Time and making perceptual decisions

J Fiser1, M Popovic2, R M Haefner3, M Lengyel4

1Department of Cognitive Science, Central European University, Hungary
2Brandeis University, MA, United States
3Volen Center for Complex Systems, Brandeis University, MA, United States
4Department of Engineering, University of Cambridge, United Kingdom

Contact: fiser@brandeis.edu

In models of perceptual decision making within the classical signal processing framework (e.g. integration-to-bound), time is used to accumulate evidence. In probabilistic, sampling-based frameworks, time is necessary to collect samples from subjective posterior distributions for the decision. Which role is dominant during perceptual decisions? We have analytically derived the progression of the error and subjective uncertainty in time for these two models of decision making, and found that they show a very differently evolving pattern of the correlation between subjects’ error and their subjective uncertainty. Under sampling, after a brief initial period, the correlation always increases monotonically to an asymptote with this increase continuing long after the error itself has reached its asymptote.
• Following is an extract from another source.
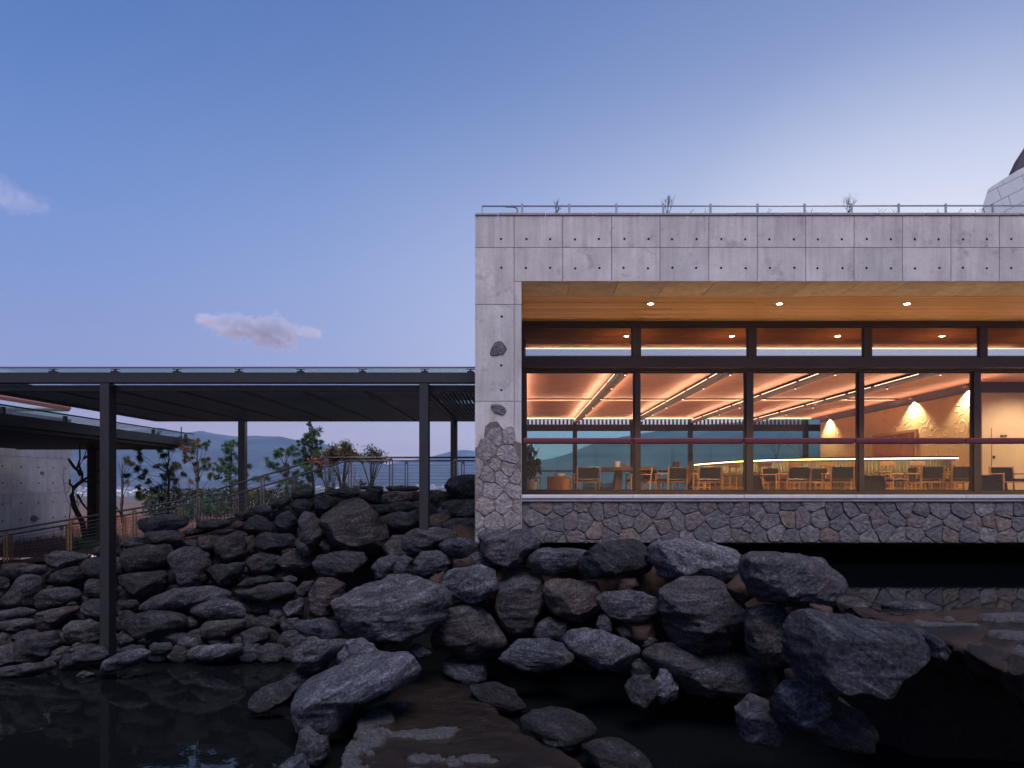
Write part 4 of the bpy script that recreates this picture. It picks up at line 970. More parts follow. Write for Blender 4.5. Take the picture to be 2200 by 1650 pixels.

In contrast, integration-to-bound shows increasing or decreasing changes in correlation depending on the posterior’s kurtosis, and with additive behavioral noise, the correlation decreases. We conducted a decision making study where subjects had to perform time-limited orientation matching and report their uncertainty about their decisions, and found that the results confirmed both predictions of the sampling-based model. Thus, under typical conditions, time in decision making is mostly used for assessing what we really know and not for gathering more information.